● Aim: Transcribe every line exactly. Leave the pictures behind.

● Data shown:

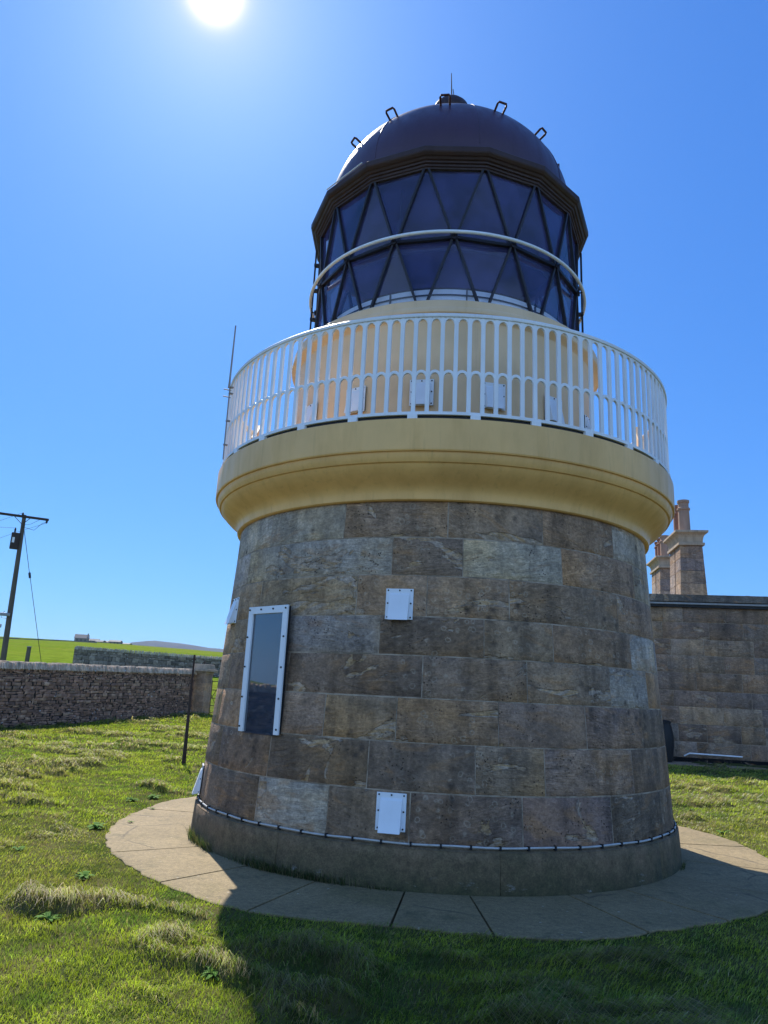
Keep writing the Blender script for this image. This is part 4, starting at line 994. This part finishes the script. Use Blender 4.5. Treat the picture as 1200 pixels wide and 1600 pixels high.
# tufts growing in the angle between path and plinth
def tufts():
    q = np.random.RandomState(5); V = []; Qd = []; Tr = []; C = []; n = 0
    spots = [(-62, .10, .16, 140), (-57, .06, .12, 70), (-52, .09, .15, 120), (-31, .22, .13, 300), (-24, .2, .10, 240), (-18, .14, .12, 160), (-8, .1, .06, 60), (66, .1, .07, 60)]
    for a, sp, h, m in spots:
        for _ in range(m):
            aa = R(a) + q.normal(0, sp*.35); r = 2.745 + abs(q.normal(0, .018)); L = h*q.uniform(.3, 1.1); x, y = r*math.sin(aa), -r*math.cos(aa) + TY
            la = aa + q.normal(0, .7); dx, dy = math.sin(la), -math.cos(la); le = q.uniform(.1, .9); w = .0045; ta = q.uniform(0, 3.14); s = np.array([math.cos(ta)*w/2, math.sin(ta)*w/2, 0])
            b = np.array([x, y, .008]); m1 = b + np.array([dx*L*.3*le, dy*L*.3*le, L*.5]); t = b + np.array([dx*L*.8*le, dy*L*.8*le, L*(1 - .4*le)])
            V += [b - s, b + s, m1 + s*.8, m1 - s*.8, t]; Qd.append([n, n + 1, n + 2, n + 3]); Tr.append([n + 3, n + 2, n + 4])
            c = (np.array([.05, .085, .02]) if q.rand() < .7 else np.array([.26, .22, .12]))*q.uniform(.6, 1.2); C += [c]*5; n += 5
    tag(mesh_np('grass_tufts', np.array(V), np.array(Qd), M['blade'], tint=np.array(C), tris=np.array(Tr)), 'scrubby grass growing where the paving meets the lighthouse foot', 'grass', kind='stuff')
tufts()

# ================================================================== air
hzb = MB(); hzb.box((0, 0, 116), (14200, 14200, 280)); 
hm = bpy.data.materials.new('thin_haze'); hm.use_nodes = True; hn = hm.node_tree.nodes; hn.clear()
ho = hn.new('ShaderNodeOutputMaterial'); hv = hn.new('ShaderNodeVolumePrincipled'); hv.inputs['Color'].default_value = (.62, .78, 1.0, 1)
hv.inputs['Density'].default_value = .00008; hv.inputs['Anisotropy'].default_value = .2; hm.node_tree.links.new(hv.outputs[0], ho.inputs['Volume'])
tag(hzb.build('haze', hm), 'thin blue air between the lighthouse and the far hill', 'haze', kind='stuff')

● Problem solution:
Keep writing the Blender script for this image. This is part 4, starting at line 994. This part finishes the script. Use Blender 4.5. Treat the picture as 1200 pixels wide and 1600 pixels high.
# tufts growing in the angle between path and plinth
def tufts():
    q = np.random.RandomState(5); V = []; Qd = []; Tr = []; C = []; n = 0
    spots = [(-62, .10, .16, 140), (-57, .06, .12, 70), (-52, .09, .15, 120), (-31, .22, .13, 300), (-24, .2, .10, 240), (-18, .14, .12, 160), (-8, .1, .06, 60), (66, .1, .07, 60)]
    for a, sp, h, m in spots:
        for _ in range(m):
            aa = R(a) + q.normal(0, sp*.35); r = 2.745 + abs(q.normal(0, .018)); L = h*q.uniform(.3, 1.1); x, y = r*math.sin(aa), -r*math.cos(aa) + TY
            la = aa + q.normal(0, .7); dx, dy = math.sin(la), -math.cos(la); le = q.uniform(.1, .9); w = .0045; ta = q.uniform(0, 3.14); s = np.array([math.cos(ta)*w/2, math.sin(ta)*w/2, 0])
            b = np.array([x, y, .008]); m1 = b + np.array([dx*L*.3*le, dy*L*.3*le, L*.5]); t = b + np.array([dx*L*.8*le, dy*L*.8*le, L*(1 - .4*le)])
            V += [b - s, b + s, m1 + s*.8, m1 - s*.8, t]; Qd.append([n, n + 1, n + 2, n + 3]); Tr.append([n + 3, n + 2, n + 4])
            c = (np.array([.05, .085, .02]) if q.rand() < .7 else np.array([.26, .22, .12]))*q.uniform(.6, 1.2); C += [c]*5; n += 5
    tag(mesh_np('grass_tufts', np.array(V), np.array(Qd), M['blade'], tint=np.array(C), tris=np.array(Tr)), 'scrubby grass growing where the paving meets the lighthouse foot', 'grass', kind='stuff')
tufts()

# ================================================================== air
hzb = MB(); hzb.box((0, 0, 116), (14200, 14200, 280)); 
hm = bpy.data.materials.new('thin_haze'); hm.use_nodes = True; hn = hm.node_tree.nodes; hn.clear()
ho = hn.new('ShaderNodeOutputMaterial'); hv = hn.new('ShaderNodeVolumePrincipled'); hv.inputs['Color'].default_value = (.62, .78, 1.0, 1)
hv.inputs['Density'].default_value = .00008; hv.inputs['Anisotropy'].default_value = .2; hm.node_tree.links.new(hv.outputs[0], ho.inputs['Volume'])
tag(hzb.build('haze', hm), 'thin blue air between the lighthouse and the far hill', 'haze', kind='stuff')